RAW DATA:
▼
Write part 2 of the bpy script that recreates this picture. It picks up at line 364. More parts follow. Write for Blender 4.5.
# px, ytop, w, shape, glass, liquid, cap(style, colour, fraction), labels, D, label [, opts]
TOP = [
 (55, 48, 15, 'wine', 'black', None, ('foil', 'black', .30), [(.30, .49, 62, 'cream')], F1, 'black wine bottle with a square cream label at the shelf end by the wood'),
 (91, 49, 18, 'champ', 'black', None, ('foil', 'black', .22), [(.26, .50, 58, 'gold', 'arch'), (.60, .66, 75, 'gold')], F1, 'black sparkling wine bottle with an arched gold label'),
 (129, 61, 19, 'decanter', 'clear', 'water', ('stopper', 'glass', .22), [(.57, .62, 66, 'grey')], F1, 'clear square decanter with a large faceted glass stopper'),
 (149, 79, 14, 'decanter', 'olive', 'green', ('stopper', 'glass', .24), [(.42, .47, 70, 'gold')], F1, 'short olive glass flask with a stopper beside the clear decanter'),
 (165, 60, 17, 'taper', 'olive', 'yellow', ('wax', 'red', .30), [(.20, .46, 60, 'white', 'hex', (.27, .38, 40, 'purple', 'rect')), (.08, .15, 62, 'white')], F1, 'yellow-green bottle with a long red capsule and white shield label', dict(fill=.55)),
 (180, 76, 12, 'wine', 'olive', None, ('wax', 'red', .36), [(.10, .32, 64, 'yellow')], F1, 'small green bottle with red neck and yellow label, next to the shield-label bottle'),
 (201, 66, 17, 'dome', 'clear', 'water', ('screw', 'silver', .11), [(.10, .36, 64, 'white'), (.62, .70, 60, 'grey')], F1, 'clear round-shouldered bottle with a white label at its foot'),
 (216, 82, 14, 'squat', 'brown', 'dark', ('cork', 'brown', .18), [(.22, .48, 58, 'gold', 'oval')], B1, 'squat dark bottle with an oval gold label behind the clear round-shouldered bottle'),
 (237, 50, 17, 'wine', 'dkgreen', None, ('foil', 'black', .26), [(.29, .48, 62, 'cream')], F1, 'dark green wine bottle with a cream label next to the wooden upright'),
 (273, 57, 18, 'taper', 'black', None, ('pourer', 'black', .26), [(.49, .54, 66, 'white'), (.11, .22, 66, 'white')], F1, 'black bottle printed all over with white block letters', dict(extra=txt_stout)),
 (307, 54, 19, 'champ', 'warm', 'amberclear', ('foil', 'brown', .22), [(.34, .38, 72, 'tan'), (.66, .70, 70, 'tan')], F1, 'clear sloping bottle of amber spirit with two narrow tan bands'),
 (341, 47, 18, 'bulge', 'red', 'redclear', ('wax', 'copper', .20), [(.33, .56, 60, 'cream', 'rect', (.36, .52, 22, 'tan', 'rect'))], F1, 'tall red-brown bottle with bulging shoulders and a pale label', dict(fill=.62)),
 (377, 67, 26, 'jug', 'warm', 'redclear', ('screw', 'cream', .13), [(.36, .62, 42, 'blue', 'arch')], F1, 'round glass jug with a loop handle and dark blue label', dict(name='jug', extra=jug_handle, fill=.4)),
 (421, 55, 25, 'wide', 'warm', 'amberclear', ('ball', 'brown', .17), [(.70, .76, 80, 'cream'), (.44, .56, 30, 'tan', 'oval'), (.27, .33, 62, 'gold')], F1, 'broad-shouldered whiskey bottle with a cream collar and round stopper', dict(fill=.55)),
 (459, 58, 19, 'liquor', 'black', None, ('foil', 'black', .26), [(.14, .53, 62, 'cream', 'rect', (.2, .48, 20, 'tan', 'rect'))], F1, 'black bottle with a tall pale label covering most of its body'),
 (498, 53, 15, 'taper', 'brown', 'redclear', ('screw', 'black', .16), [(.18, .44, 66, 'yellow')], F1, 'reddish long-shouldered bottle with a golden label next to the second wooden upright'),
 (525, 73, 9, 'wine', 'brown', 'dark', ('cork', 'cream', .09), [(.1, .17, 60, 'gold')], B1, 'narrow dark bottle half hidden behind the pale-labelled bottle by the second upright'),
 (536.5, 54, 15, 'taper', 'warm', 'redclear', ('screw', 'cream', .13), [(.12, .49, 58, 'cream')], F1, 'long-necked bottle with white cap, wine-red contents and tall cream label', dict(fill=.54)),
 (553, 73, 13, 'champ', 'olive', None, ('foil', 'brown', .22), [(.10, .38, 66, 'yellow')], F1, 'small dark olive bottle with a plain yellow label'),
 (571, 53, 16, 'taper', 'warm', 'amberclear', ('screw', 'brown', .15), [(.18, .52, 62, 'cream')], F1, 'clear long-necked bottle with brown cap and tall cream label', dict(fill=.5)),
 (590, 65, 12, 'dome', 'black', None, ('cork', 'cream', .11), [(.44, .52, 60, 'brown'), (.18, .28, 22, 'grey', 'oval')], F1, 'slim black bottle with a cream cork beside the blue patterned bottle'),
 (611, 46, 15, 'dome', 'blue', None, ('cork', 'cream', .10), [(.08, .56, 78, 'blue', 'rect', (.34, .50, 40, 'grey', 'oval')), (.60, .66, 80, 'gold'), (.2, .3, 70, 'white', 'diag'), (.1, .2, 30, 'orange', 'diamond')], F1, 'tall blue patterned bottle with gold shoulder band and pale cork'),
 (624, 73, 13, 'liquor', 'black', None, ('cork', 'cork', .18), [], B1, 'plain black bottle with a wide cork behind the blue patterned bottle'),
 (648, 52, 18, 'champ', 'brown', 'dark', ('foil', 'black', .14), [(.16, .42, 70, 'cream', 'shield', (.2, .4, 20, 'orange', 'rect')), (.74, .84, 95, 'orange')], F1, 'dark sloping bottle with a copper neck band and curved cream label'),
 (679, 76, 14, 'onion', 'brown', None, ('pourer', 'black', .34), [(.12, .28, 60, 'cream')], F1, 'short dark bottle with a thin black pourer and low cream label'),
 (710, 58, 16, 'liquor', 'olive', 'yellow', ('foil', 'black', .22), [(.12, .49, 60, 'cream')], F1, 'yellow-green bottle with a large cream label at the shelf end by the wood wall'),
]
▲
WHAT IS NEEDED: Extract the complete listing above, reproducing each line exactly.

EXERCISE ANSWER:
Write part 2 of the bpy script that recreates this picture. It picks up at line 364. More parts follow. Write for Blender 4.5.
# px, ytop, w, shape, glass, liquid, cap(style, colour, fraction), labels, D, label [, opts]
TOP = [
 (55, 48, 15, 'wine', 'black', None, ('foil', 'black', .30), [(.30, .49, 62, 'cream')], F1, 'black wine bottle with a square cream label at the shelf end by the wood'),
 (91, 49, 18, 'champ', 'black', None, ('foil', 'black', .22), [(.26, .50, 58, 'gold', 'arch'), (.60, .66, 75, 'gold')], F1, 'black sparkling wine bottle with an arched gold label'),
 (129, 61, 19, 'decanter', 'clear', 'water', ('stopper', 'glass', .22), [(.57, .62, 66, 'grey')], F1, 'clear square decanter with a large faceted glass stopper'),
 (149, 79, 14, 'decanter', 'olive', 'green', ('stopper', 'glass', .24), [(.42, .47, 70, 'gold')], F1, 'short olive glass flask with a stopper beside the clear decanter'),
 (165, 60, 17, 'taper', 'olive', 'yellow', ('wax', 'red', .30), [(.20, .46, 60, 'white', 'hex', (.27, .38, 40, 'purple', 'rect')), (.08, .15, 62, 'white')], F1, 'yellow-green bottle with a long red capsule and white shield label', dict(fill=.55)),
 (180, 76, 12, 'wine', 'olive', None, ('wax', 'red', .36), [(.10, .32, 64, 'yellow')], F1, 'small green bottle with red neck and yellow label, next to the shield-label bottle'),
 (201, 66, 17, 'dome', 'clear', 'water', ('screw', 'silver', .11), [(.10, .36, 64, 'white'), (.62, .70, 60, 'grey')], F1, 'clear round-shouldered bottle with a white label at its foot'),
 (216, 82, 14, 'squat', 'brown', 'dark', ('cork', 'brown', .18), [(.22, .48, 58, 'gold', 'oval')], B1, 'squat dark bottle with an oval gold label behind the clear round-shouldered bottle'),
 (237, 50, 17, 'wine', 'dkgreen', None, ('foil', 'black', .26), [(.29, .48, 62, 'cream')], F1, 'dark green wine bottle with a cream label next to the wooden upright'),
 (273, 57, 18, 'taper', 'black', None, ('pourer', 'black', .26), [(.49, .54, 66, 'white'), (.11, .22, 66, 'white')], F1, 'black bottle printed all over with white block letters', dict(extra=txt_stout)),
 (307, 54, 19, 'champ', 'warm', 'amberclear', ('foil', 'brown', .22), [(.34, .38, 72, 'tan'), (.66, .70, 70, 'tan')], F1, 'clear sloping bottle of amber spirit with two narrow tan bands'),
 (341, 47, 18, 'bulge', 'red', 'redclear', ('wax', 'copper', .20), [(.33, .56, 60, 'cream', 'rect', (.36, .52, 22, 'tan', 'rect'))], F1, 'tall red-brown bottle with bulging shoulders and a pale label', dict(fill=.62)),
 (377, 67, 26, 'jug', 'warm', 'redclear', ('screw', 'cream', .13), [(.36, .62, 42, 'blue', 'arch')], F1, 'round glass jug with a loop handle and dark blue label', dict(name='jug', extra=jug_handle, fill=.4)),
 (421, 55, 25, 'wide', 'warm', 'amberclear', ('ball', 'brown', .17), [(.70, .76, 80, 'cream'), (.44, .56, 30, 'tan', 'oval'), (.27, .33, 62, 'gold')], F1, 'broad-shouldered whiskey bottle with a cream collar and round stopper', dict(fill=.55)),
 (459, 58, 19, 'liquor', 'black', None, ('foil', 'black', .26), [(.14, .53, 62, 'cream', 'rect', (.2, .48, 20, 'tan', 'rect'))], F1, 'black bottle with a tall pale label covering most of its body'),
 (498, 53, 15, 'taper', 'brown', 'redclear', ('screw', 'black', .16), [(.18, .44, 66, 'yellow')], F1, 'reddish long-shouldered bottle with a golden label next to the second wooden upright'),
 (525, 73, 9, 'wine', 'brown', 'dark', ('cork', 'cream', .09), [(.1, .17, 60, 'gold')], B1, 'narrow dark bottle half hidden behind the pale-labelled bottle by the second upright'),
 (536.5, 54, 15, 'taper', 'warm', 'redclear', ('screw', 'cream', .13), [(.12, .49, 58, 'cream')], F1, 'long-necked bottle with white cap, wine-red contents and tall cream label', dict(fill=.54)),
 (553, 73, 13, 'champ', 'olive', None, ('foil', 'brown', .22), [(.10, .38, 66, 'yellow')], F1, 'small dark olive bottle with a plain yellow label'),
 (571, 53, 16, 'taper', 'warm', 'amberclear', ('screw', 'brown', .15), [(.18, .52, 62, 'cream')], F1, 'clear long-necked bottle with brown cap and tall cream label', dict(fill=.5)),
 (590, 65, 12, 'dome', 'black', None, ('cork', 'cream', .11), [(.44, .52, 60, 'brown'), (.18, .28, 22, 'grey', 'oval')], F1, 'slim black bottle with a cream cork beside the blue patterned bottle'),
 (611, 46, 15, 'dome', 'blue', None, ('cork', 'cream', .10), [(.08, .56, 78, 'blue', 'rect', (.34, .50, 40, 'grey', 'oval')), (.60, .66, 80, 'gold'), (.2, .3, 70, 'white', 'diag'), (.1, .2, 30, 'orange', 'diamond')], F1, 'tall blue patterned bottle with gold shoulder band and pale cork'),
 (624, 73, 13, 'liquor', 'black', None, ('cork', 'cork', .18), [], B1, 'plain black bottle with a wide cork behind the blue patterned bottle'),
 (648, 52, 18, 'champ', 'brown', 'dark', ('foil', 'black', .14), [(.16, .42, 70, 'cream', 'shield', (.2, .4, 20, 'orange', 'rect')), (.74, .84, 95, 'orange')], F1, 'dark sloping bottle with a copper neck band and curved cream label'),
 (679, 76, 14, 'onion', 'brown', None, ('pourer', 'black', .34), [(.12, .28, 60, 'cream')], F1, 'short dark bottle with a thin black pourer and low cream label'),
 (710, 58, 16, 'liquor', 'olive', 'yellow', ('foil', 'black', .22), [(.12, .49, 60, 'cream')], F1, 'yellow-green bottle with a large cream label at the shelf end by the wood wall'),
]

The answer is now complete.